Solid message on the outlook
The company confirmed FY23 guidance while providing a small ''upgrade'', with the company now expecting organic growth to reach the ''top half of the 3% to 5% range''. Margin guidance was reaffirmed between 17.5% to 18% and FCF guidance confirmed too. Publicis also provided guidance for Q2 2023 of between +3% and +5%, which implies a growth deceleration in H2. On this topic, during the call, Management highlighted that: i) H2 has tough comparatives; ii) the macro remains challenging; and iii) the back end of Q4 is always difficult to predict. That said, we see the small organic guidance upgrade as a positive.

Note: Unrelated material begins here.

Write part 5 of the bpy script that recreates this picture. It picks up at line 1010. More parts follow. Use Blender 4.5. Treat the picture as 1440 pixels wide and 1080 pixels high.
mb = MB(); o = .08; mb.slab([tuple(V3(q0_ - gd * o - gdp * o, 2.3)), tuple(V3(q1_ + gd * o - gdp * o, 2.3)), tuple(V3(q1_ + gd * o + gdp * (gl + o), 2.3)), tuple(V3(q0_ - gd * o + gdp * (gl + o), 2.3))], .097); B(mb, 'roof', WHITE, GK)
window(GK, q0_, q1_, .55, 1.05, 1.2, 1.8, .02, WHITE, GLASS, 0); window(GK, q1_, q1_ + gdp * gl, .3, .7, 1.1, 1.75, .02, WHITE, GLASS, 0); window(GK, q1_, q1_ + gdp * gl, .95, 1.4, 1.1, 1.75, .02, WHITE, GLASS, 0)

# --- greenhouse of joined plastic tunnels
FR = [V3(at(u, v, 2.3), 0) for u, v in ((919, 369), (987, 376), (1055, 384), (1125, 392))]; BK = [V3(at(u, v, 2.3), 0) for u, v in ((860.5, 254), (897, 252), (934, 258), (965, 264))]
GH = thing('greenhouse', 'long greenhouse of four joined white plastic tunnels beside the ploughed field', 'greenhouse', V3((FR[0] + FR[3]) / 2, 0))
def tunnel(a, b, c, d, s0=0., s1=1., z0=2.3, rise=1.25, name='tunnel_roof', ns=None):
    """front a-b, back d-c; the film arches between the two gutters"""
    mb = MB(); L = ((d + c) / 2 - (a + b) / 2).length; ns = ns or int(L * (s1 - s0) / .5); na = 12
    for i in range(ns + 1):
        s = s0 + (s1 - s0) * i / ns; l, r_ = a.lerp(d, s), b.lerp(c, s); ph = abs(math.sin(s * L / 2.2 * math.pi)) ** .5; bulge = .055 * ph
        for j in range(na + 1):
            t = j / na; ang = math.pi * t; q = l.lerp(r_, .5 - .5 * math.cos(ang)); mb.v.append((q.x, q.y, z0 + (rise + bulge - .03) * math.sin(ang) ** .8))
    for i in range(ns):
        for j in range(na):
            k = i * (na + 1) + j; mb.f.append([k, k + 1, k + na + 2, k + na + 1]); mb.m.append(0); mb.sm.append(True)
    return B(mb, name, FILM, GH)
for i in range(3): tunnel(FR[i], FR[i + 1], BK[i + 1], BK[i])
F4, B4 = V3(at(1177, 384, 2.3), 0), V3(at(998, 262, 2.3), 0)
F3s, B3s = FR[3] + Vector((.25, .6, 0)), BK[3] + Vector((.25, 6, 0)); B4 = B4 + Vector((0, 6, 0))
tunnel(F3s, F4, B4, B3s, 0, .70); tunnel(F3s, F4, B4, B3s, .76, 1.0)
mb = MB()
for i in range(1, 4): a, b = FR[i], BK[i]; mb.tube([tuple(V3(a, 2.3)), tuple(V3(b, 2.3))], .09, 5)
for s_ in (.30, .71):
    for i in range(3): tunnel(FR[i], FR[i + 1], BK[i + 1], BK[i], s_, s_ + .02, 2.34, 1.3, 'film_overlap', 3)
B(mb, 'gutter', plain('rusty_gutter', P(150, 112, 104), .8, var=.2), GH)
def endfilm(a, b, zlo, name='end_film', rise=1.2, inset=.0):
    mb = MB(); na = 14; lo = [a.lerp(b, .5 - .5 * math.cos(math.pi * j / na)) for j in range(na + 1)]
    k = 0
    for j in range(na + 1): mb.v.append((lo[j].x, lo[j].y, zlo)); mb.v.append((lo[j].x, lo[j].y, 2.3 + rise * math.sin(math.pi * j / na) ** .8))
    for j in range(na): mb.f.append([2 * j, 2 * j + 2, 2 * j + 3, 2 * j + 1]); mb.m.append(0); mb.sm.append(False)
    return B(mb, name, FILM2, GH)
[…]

Non-material forecast changes
We have updated our model for Q1 and tweaked our quarterly estimates: we now expect Q2 2023 at +4.2% organic and H2 2023 at +4.2%. We increase by 10bps our FY23 organic net growth estimates from 4.7% to 4.8%, driven by Latin America and Middle-East and Africa. We keep our 18% margins estimate unchanged for FY23. Bottom-line, our EPS does not materially change for FY23e/24e and we also keep our target price at EUR95 per share, suggesting c24% upside.
We rate Publicis Groupe Outperform
In a sub-sector that is set, in our view, to benefit from a re-rating, we continue to see Publicis Groupe as a strong long-term play. At 11x PE 24e and 10% FCF Yield, we believe the risk reward is very appealing and rate Publicis Groupe Outperform.